In terms of tension and stakes, the episode delivers. I felt genuinely uneasy when the show reminded me that the local sheriff/marshal doesn’t have unlimited backup, that his son might be caught in a place he can’t reach, and that the broader intelligence conflict doesn’t pause for family drama. The weaving of personal and professional stakes feels more natural here than in some earlier episodes. But the resolution of certain sequences felt a little tidy. When things line up too conveniently (characters finding key evidence, or fleeing at just the right moment), it undercuts the realism that the show otherwise aims for.
Also worth noting: the sound design and score continue to impress.
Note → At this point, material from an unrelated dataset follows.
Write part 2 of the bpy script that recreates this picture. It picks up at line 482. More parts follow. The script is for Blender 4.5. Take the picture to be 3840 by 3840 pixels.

The ambient noises of the wild, the distant voices, the sometimes muffled conversations through the radio, the silence in abandoned buildings, all of that serve to build atmosphere. Credit to the technical team for making the setting a character of its own. And the performances are solid across the board: none of the lead actors slumps, and the supporting cast stays credible even when the script asks them to do more heavy-lifting than we might want.
To sum up my experience: this episode hits many of the right notes. It deepens character stakes, uses its setting effectively to enhance tension, and commits to a slowerburn build rather than just spectacle. It’s engaging, it drives the narrative forward in meaningful ways, and for those invested in the show, I'm confident you’ll feel that something is shifting. On the flip side, the storyline occasionally leans on familiar thriller mechanics, and the portrayal of emotional consequences could have been richer. It doesn’t always surprise or challenge, and a few sequences feel choreographed rather than emergent.
Still, as a piece of TV drama, I found myself returning for the next at-bat: curious to know how Luke’s plot interweaves with the wider intelligence war, how Frank holds on, and whether the series will decide to take more risks with its structure and characters. “Arnaq” may not reinvent the wheel, but it spins it fast, and for now, I’m willing to ride along.